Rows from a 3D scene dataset
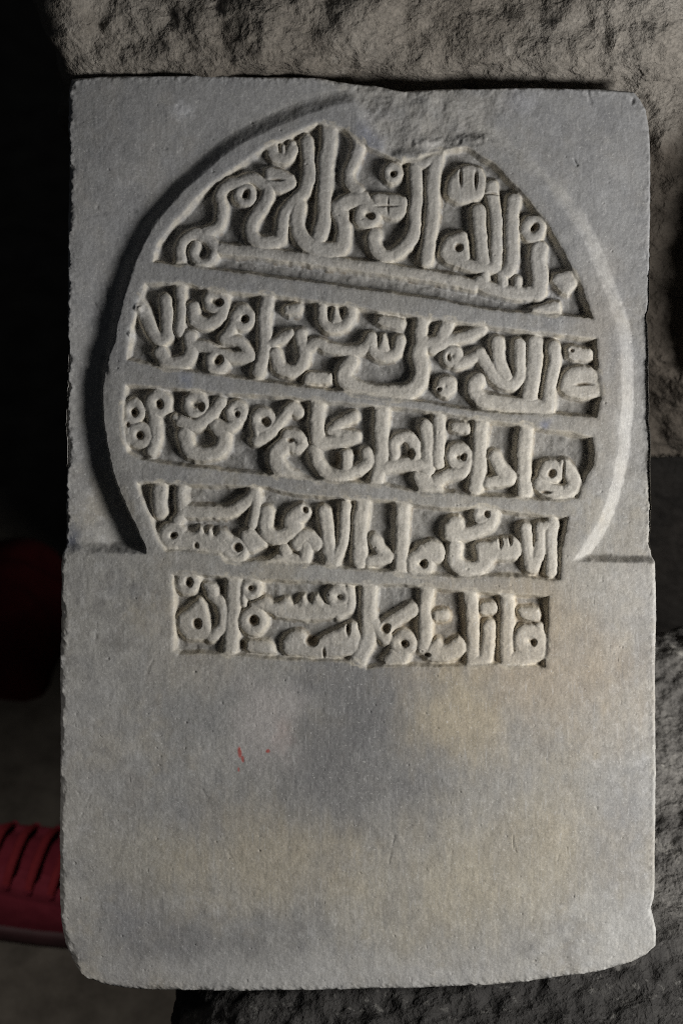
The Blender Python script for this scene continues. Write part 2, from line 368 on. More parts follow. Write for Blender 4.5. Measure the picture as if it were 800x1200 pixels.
PANELS = {
 1: [(180,306),(186,285),(204,262),(228,236),(252,213),(282,193),(310,174),(345,157),(372,145),(402,150),(430,172),(470,190),(520,176),(548,172),(575,190),(598,212),(618,235),(634,254),(650,278),(668,312),(682,342),(693,372),(640,367),(572,361),(510,350),(450,341),(370,330),(280,318),(215,309)],
 2: [(170,332),(225,335),(265,344),(310,346),(357,352),(417,361),(445,366),(480,370),(530,377),(570,382),(615,389),(655,393),(697,398),(699,435),(703,466),(698,488),(650,484),(607,485),(550,480),(500,471),(440,463),(400,458),(320,447),(265,440),(215,433),(183,428),(150,420),(153,395),(160,368),(166,348)],
 3: [(149,452),(200,456),(265,462),(310,464),(340,466),(380,471),(437,476),(475,479),(520,486),(570,494),(622,501),(670,508),(692,513),(694,532),(694,545),(684,560),(676,583),(640,586),(605,582),(572,581),(517,575),(492,577),(452,568),(430,566),(352,560),(320,556),(270,551),(235,547),(200,543),(165,538),(150,530),(145,500),(145,470)],
 4: [(162,567),(187,566),(222,569),(257,570),(310,572),(345,579),(405,585),(457,588),(515,596),(577,596),(635,606),(664,607),(656,645),(655,678),(645,680),(610,675),(575,674),(532,676),(495,672),(467,671),(422,667),(385,662),(352,660),(310,656),(282,658),(266,655),(257,647),(232,646),(195,644),(188,634),(176,605),(165,580)],
 5: [(203,674),(235,675),(271,677),(304,680),(364,682),(430,686),(473,686),(542,694),(602,697),(642,699),(640,740),(638,782),(578,778),(500,781),(449,780),(430,782),(421,775),(378,773),(334,773),(310,771),(259,766),(211,766),(205,761),(205,700)],
}
PANEL_LABEL = {
 1: 'top arched line of raised Arabic lettering with a long flat baseline stroke',
 2: 'second line of raised Arabic lettering with two small toothed marks',
 3: 'third line of raised Arabic lettering starting with paired round loops at the left',
 4: 'fourth line of raised Arabic lettering above the short bottom line',
 5: 'short straight bottom line of raised Arabic lettering with ochre staining',
}
RING = [(172,650),(160,620),(144,587),(130,550),(122,507),(118,460),(119,428),(126,400),(133,362),(144,325),(156,290),(174,258),(200,226),(230,197),(262,170),(300,148),(345,128),(395,112),(440,106),(500,108),(545,130),(572,158),(625,199),(665,240),(690,278),(708,322),(724,367),(731,400),(732,450),(729,507),(725,540),(717,577),(704,613),(690,634),(674,657),(640,690),(600,720),(400,740),(220,720),(190,680)]
BREAK = [(330,80),(392,104),(420,128),(436,158),(452,176),(480,186),(520,186),(548,170),(566,162),(580,158),(596,135),(612,108),(640,80)]

# ------------------------------------------------------------------ raster fields
STEP = 0.8
GW, GH = int(800 / STEP) + 1, int(1200 / STEP) + 1
GX, GY = np.meshgrid(np.arange(GW) * STEP, np.arange(GH) * STEP)
GX = GX.astype(np.float32); GY = GY.astype(np.float32)

def vnoise(sx, sy=None, seed=0):
    """smooth value noise, feature size sx by sy pixels, range -1..1"""
    sy = sy or sx
    r = np.random.default_rng(seed)
    nx, ny = int(800 / sx) + 4, int(1200 / sy) + 4
    g = r.uniform(-1, 1, (ny, nx)).astype(np.float32)
    fx, fy = GX / sx + 0.37, GY / sy + 0.61
    ix, iy = fx.astype(np.int32), fy.astype(np.int32)
    tx, ty = fx - ix, fy - iy
    tx = tx * tx * (3 - 2 * tx); ty = ty * ty * (3 - 2 * ty)
    a = g[iy, ix] * (1 - tx) + g[iy, ix + 1] * tx
    b = g[iy + 1, ix] * (1 - tx) + g[iy + 1, ix + 1] * tx
    return a * (1 - ty) + b * ty

def fnoise(s, octaves, seed, sy=None, gain=0.5):
    out = 0; amp = 1.0
    for k in range(octaves):
        f = 2 ** k
        if s / f < STEP * 0.8: break
        out = out + amp * vnoise(s / f, (sy or s) / f, seed + 17 * k); amp *= gain
    return out

# hand-carved wobble of every outline
WX = GX + 0.9 * vnoise(15, seed=1) + 0.55 * vnoise(5, seed=2)
WY = GY + 0.9 * vnoise(15, seed=3) + 0.55 * vnoise(5, seed=4)

def catmull(pts, k=5):
    P = [np.array(p, float) for p in pts]
    if len(P) < 3: return P
    P = [2 * P[0] - P[1]] + P + [2 * P[-1] - P[-2]]
    out = []
    for i in range(1, len(P) - 2):
        a, b, c, d = P[i - 1:i + 3]
        for t in np.arange(k) / k:
            out.append(0.5 * (2 * b + (c - a) * t + (2 * a - 5 * b + 4 * c - d) * t * t + (3 * b - a - 3 * c + d) * t ** 3))
    out.append(P[-2]); return out

def window(x0, y0, x1, y1, pad):
    i0 = max(0, int((x0 - pad) / STEP)); i1 = min(GW, int((x1 + pad) / STEP) + 2)
    j0 = max(0, int((y0 - pad) / STEP)); j1 = min(GH, int((y1 + pad) / STEP) + 2)
    return slice(j0, j1), slice(i0, i1)

def seg_d2(X, Y, a, b):
    dx, dy = b[0] - a[0], b[1] - a[1]
    L = dx * dx + dy * dy + 1e-9
    t = np.clip(((X - a[0]) * dx + (Y - a[1]) * dy) / L, 0, 1)
    return (X - a[0] - t * dx) ** 2 + (Y - a[1] - t * dy) ** 2

def poly_sd(X, Y, pts):
    d = np.full(X.shape, 1e9, np.float32); inside = np.zeros(X.shape, bool)
    n = len(pts)
    for i in range(n):
        a, b = pts[i], pts[(i + 1) % n]
        np.minimum(d, seg_d2(X, Y, a, b), out=d)
        if a[1] != b[1]:
            c = (a[1] > Y) != (b[1] > Y)
            inside ^= c & (X < (b[0] - a[0]) * (Y - a[1]) / (b[1] - a[1]) + a[0])
    d = np.sqrt(d)
    return np.where(inside, -d, d)

def chaikin(pts, it=1, closed=True):
    for _ in range(it):
        q = []
        for i in range(len(pts)):
            a, b = np.array(pts[i], float), np.array(pts[(i + 1) % len(pts)], float)
            q += [a * 0.8 + b * 0.2, a * 0.2 + b * 0.8]
        pts = [tuple(p) for p in q]
    return pts

FAR = 60.0
def letters_field(items):
    sd = np.full(GX.shape, FAR, np.float32)
    holes = np.full(GX.shape, FAR, np.float32)
    for it in items:
        (ox, oy, s), typ = it[0], it[1]
        tr = lambda p: (ox + p[0] / s, oy + p[1] / s)
        if typ == 's':
            hw = it[2] / s; P = catmull([tr(p) for p in it[3]])
            xs = [p[0] for p in P]; ys = [p[1] for p in P]
            w = window(min(xs), min(ys), max(xs), max(ys), hw + 10)
            X, Y = WX[w], WY[w]; d = np.full(X.shape, 1e9, np.float32)
            for a, b in zip(P[:-1], P[1:]): np.minimum(d, seg_d2(X, Y, a, b), out=d)
            v = np.sqrt(d) - hw
        elif typ == 'p':
            P = chaikin([tr(p) for p in it[2]])
            xs = [p[0] for p in P]; ys = [p[1] for p in P]
            w = window(min(xs), min(ys), max(xs), max(ys), 10)
            v = poly_sd(WX[w], WY[w], P)
        elif typ == 'r':
            cx, cy = tr((it[2], it[3])); r, hw = it[4] / s, it[5] / s
            w = window(cx - r, cy - r, cx + r, cy + r, hw + 10)
            v = np.abs(np.hypot(WX[w] - cx, WY[w] - cy) - r) - hw
        else:
            cx, cy = tr((it[2], it[3])); rx, ry = it[4] / s, it[5] / s
            w = window(cx - rx, cy - ry, cx + rx, cy + ry, 8)
            q = np.hypot((WX[w] - cx) / rx, (WY[w] - cy) / ry)
            v = (q - 1) * min(rx, ry)
            holes[w] = np.minimum(holes[w], v); continue
        sd[w] = np.minimum(sd[w], v)
    return sd, holes

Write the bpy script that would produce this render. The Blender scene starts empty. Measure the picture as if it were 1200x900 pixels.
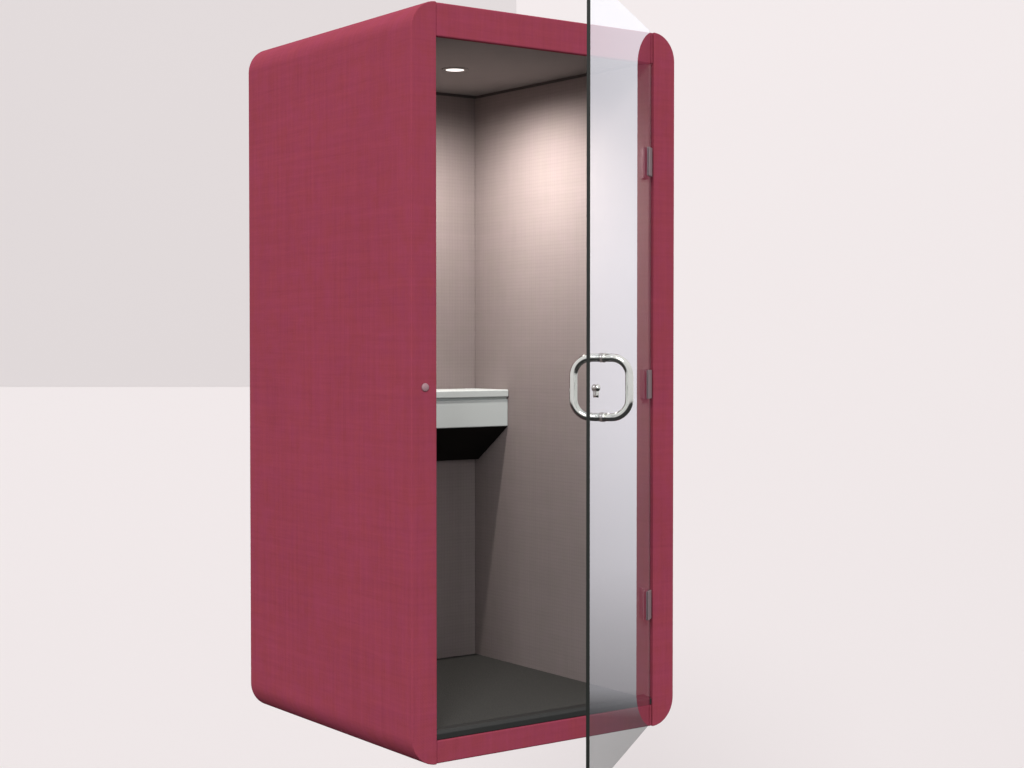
import bpy, bmesh, math
from mathutils import Vector

# ------------------------------------------------------------------ scene
sc = bpy.context.scene
COL = sc.collection
sc.view_settings.view_transform = 'Standard'
sc.view_settings.look = 'None'
sc.view_settings.exposure = 0.0
sc.view_settings.gamma = 1.0
sc.view_settings.use_curve_mapping = False
sc.cycles.max_bounces = 10
sc.cycles.transparent_max_bounces = 16
sc.cycles.caustics_reflective = False
sc.cycles.caustics_refractive = False

# booth dimensions in metres (front face on y = 0, base on z = 0)
W, D, H = 0.995, 0.9975, 2.2
T = 0.086            # thickness of the side panels, also their corner radius
IW = 0.0967          # inner face of the lining
IB = 0.972           # inner face of the back lining
ZS, ZB = 0.069, 2.101   # top of the sill, underside of the head beam
ZF, ZC = 0.088, 2.115   # carpet, ceiling

# ------------------------------------------------------------------ materials
def new_mat(name):
    m = bpy.data.materials.new(name)
    m.use_nodes = True
    nt = m.node_tree
    return m, nt, nt.nodes, nt.links, nt.nodes['Principled BSDF']

def math_node(nt, op, a, b=None, c=None):
    n = nt.nodes.new('ShaderNodeMath'); n.operation = op
    for i, v in enumerate((a, b, c)):
        if v is None: continue
        if isinstance(v, (int, float)): n.inputs[i].default_value = v
        else: nt.links.new(v, n.inputs[i])
    return n.outputs[0]

def noise(nt, vec, scale, detail=3.0, rough=0.55):
    mp = nt.nodes.new('ShaderNodeMapping'); mp.inputs['Scale'].default_value = scale
    nt.links.new(vec, mp.inputs['Vector'])
    n = nt.nodes.new('ShaderNodeTexNoise')
    n.inputs['Scale'].default_value = 1.0; n.inputs['Detail'].default_value = detail
    n.inputs['Roughness'].default_value = rough
    nt.links.new(mp.outputs['Vector'], n.inputs['Vector'])
    return n.outputs['Fac']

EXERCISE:
Transcribe, leaving out pictures, each line from the one containing "Write the bpy" through the one containing "return m, nt, nt.nodes, nt.links, nt.nodes['Principled".

RESULT OF THE TASK:
Write the bpy script that would produce this render. The Blender scene starts empty. Measure the picture as if it were 1200x900 pixels.
import bpy, bmesh, math
from mathutils import Vector

# ------------------------------------------------------------------ scene
sc = bpy.context.scene
COL = sc.collection
sc.view_settings.view_transform = 'Standard'
sc.view_settings.look = 'None'
sc.view_settings.exposure = 0.0
sc.view_settings.gamma = 1.0
sc.view_settings.use_curve_mapping = False
sc.cycles.max_bounces = 10
sc.cycles.transparent_max_bounces = 16
sc.cycles.caustics_reflective = False
sc.cycles.caustics_refractive = False

# booth dimensions in metres (front face on y = 0, base on z = 0)
W, D, H = 0.995, 0.9975, 2.2
T = 0.086            # thickness of the side panels, also their corner radius
IW = 0.0967          # inner face of the lining
IB = 0.972           # inner face of the back lining
ZS, ZB = 0.069, 2.101   # top of the sill, underside of the head beam
ZF, ZC = 0.088, 2.115   # carpet, ceiling

# ------------------------------------------------------------------ materials
def new_mat(name):
    m = bpy.data.materials.new(name)
    m.use_nodes = True
    nt = m.node_tree
    return m, nt, nt.nodes, nt.links, nt.nodes['Principled BSDF']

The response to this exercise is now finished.